Platter for normal use. Once the cache is empty, its the platter speed that will fill it back up. If your only transferring files that can fit in the cache then cache would matter most.



though who only transfers 16/32/64MB at a time

platter size +1

Reply to mindless728

Definitely platter size. Those old disks with the 12-inch platters really rock! ;)

Reply to sminlal
Best answer

1) Rotation speed [though zero is even better...]
2) Arm positioning time
3) Capacity per platter

Buffer capacity (it's not a cache and cannot work as a cache, as Windows uses hundreds of MB of so-called system cache in the Ram for that use, hence it will never reask a data just read nor written) has little importance.
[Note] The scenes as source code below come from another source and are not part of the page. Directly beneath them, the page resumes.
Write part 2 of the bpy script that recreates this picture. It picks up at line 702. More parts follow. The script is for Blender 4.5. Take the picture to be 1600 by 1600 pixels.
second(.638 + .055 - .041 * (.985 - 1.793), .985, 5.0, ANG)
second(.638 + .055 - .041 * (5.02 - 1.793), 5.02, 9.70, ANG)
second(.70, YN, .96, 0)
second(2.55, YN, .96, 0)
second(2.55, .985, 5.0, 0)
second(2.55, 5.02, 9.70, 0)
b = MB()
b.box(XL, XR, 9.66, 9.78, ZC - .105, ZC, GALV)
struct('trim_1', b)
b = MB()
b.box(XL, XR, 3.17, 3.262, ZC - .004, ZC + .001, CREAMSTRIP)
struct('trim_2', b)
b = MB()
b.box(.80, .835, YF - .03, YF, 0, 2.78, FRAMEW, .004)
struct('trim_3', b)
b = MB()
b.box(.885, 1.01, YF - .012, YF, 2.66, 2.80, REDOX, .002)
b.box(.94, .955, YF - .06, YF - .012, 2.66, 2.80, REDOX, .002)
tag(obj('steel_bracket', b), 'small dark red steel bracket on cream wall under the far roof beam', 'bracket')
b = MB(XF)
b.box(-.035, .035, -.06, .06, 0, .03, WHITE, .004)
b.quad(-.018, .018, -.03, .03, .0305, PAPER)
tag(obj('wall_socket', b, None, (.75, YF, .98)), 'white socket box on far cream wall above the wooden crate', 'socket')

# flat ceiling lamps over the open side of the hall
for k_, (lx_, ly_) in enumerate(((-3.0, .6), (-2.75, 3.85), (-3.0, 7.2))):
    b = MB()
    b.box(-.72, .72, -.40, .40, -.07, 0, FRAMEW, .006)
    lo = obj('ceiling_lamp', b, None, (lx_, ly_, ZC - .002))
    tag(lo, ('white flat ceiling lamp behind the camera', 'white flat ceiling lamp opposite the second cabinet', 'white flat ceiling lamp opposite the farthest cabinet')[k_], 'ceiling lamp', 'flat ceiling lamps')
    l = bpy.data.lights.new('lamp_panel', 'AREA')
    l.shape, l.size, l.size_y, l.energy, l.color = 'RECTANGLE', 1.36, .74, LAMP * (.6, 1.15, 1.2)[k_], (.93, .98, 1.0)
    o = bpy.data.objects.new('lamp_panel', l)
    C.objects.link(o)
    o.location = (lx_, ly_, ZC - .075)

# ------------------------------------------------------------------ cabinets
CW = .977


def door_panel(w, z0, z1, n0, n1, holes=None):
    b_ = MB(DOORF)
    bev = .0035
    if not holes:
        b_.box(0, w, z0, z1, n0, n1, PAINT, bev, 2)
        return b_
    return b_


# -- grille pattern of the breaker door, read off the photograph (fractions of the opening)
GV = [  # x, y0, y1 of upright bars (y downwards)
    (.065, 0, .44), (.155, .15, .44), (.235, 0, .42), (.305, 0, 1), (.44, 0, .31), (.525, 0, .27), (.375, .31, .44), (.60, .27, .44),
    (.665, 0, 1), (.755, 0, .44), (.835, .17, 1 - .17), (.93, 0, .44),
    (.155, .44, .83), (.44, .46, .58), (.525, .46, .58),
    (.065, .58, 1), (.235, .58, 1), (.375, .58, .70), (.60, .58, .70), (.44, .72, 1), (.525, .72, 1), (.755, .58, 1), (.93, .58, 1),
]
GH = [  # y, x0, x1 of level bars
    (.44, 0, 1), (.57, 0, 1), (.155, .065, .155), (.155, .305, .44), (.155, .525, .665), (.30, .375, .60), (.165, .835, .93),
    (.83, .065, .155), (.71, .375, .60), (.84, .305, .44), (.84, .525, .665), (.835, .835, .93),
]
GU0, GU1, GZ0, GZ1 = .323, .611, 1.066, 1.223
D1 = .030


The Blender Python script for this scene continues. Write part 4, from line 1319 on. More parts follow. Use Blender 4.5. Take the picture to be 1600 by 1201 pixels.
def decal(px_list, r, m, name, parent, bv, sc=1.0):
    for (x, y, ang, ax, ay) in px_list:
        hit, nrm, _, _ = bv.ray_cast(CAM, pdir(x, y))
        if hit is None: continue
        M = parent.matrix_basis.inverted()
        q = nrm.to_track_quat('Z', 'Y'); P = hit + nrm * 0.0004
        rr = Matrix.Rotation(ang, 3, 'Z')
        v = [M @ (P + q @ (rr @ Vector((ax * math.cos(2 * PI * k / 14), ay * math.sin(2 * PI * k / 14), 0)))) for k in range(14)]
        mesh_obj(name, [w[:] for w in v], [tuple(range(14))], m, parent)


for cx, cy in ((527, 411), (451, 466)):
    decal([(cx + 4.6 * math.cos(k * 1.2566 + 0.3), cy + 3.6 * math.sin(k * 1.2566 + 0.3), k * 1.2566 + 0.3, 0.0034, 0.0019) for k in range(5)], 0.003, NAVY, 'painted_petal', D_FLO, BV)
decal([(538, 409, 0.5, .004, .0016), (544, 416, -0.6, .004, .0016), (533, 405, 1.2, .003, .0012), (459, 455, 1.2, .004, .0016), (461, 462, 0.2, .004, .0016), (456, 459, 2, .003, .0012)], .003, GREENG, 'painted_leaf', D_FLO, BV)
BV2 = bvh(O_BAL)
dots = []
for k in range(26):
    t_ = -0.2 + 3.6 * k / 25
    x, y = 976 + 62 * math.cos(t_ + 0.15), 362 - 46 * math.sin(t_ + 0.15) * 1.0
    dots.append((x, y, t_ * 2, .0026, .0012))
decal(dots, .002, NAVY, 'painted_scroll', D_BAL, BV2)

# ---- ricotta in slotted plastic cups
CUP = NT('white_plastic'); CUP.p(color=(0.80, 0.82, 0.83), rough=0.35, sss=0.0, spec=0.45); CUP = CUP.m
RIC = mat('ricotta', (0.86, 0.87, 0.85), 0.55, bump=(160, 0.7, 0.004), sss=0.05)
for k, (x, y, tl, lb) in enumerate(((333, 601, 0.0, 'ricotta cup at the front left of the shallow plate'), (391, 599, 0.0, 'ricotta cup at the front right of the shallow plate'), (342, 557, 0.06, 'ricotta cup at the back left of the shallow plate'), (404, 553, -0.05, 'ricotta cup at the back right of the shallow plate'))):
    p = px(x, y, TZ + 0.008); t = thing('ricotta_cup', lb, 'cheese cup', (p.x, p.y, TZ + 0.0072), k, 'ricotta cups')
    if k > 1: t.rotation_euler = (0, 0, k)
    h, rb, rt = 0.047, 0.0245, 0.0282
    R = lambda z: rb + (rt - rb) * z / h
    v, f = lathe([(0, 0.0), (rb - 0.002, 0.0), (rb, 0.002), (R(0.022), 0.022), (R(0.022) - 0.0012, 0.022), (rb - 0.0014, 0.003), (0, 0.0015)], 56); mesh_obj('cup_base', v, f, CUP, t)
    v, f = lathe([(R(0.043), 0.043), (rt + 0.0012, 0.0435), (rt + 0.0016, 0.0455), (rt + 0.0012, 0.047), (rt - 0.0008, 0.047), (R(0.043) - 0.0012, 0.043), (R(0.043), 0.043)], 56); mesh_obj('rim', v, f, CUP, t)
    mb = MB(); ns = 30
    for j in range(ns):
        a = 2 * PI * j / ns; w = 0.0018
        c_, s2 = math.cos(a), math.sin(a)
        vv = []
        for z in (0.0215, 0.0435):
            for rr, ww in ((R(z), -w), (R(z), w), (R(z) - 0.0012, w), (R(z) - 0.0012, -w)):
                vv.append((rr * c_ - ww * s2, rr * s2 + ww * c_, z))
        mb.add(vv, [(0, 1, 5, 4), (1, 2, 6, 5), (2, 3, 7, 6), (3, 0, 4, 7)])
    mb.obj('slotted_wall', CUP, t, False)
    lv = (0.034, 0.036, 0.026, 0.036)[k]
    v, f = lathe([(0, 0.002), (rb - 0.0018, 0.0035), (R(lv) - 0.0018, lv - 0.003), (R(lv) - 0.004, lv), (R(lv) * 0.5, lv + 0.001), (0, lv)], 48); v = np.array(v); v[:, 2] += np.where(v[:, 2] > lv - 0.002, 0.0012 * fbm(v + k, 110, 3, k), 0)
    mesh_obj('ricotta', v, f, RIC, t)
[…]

Only if writing (or reading) a huge number of files in parallel, so that Ncq has time to reoptimize the sequence.

But for manufacturers and distributors, cache size is something customers can easily compare... And small Ram chips also get difficult to find. 32MB chips made 256MB modules.

-----

I own two ST3500418AS, their platter is the fastest among 7200rpm (134MB/s measured) BUT their arm is 2ms slower than Hitachi (and maybe Maxtor).

I haven't bought Maxtor nor WD for years for having seen them die.

For a faster arm, I'd take a Hitachi with 320GB platters: the 7k1000b - though I haven't measured it by myself; I have 7k160 which are very agile with similar access times. Take capacities of 160GB, 320GB, 640GB or 1000GB there but not 750GB (3 platters now) nor 500GB.

Head positioning time is all-important for an OS disk. Consider the ST3500418AS like a Hitachi with AAM on: more silent, less agile. Perfect for pictures, videos, downloads - or if you have the OS on an SSD.

Measurement programmes sensible for an OS disk are IOMeter, CrystalDiskMark and to some extent Atto - but not HdTach and others.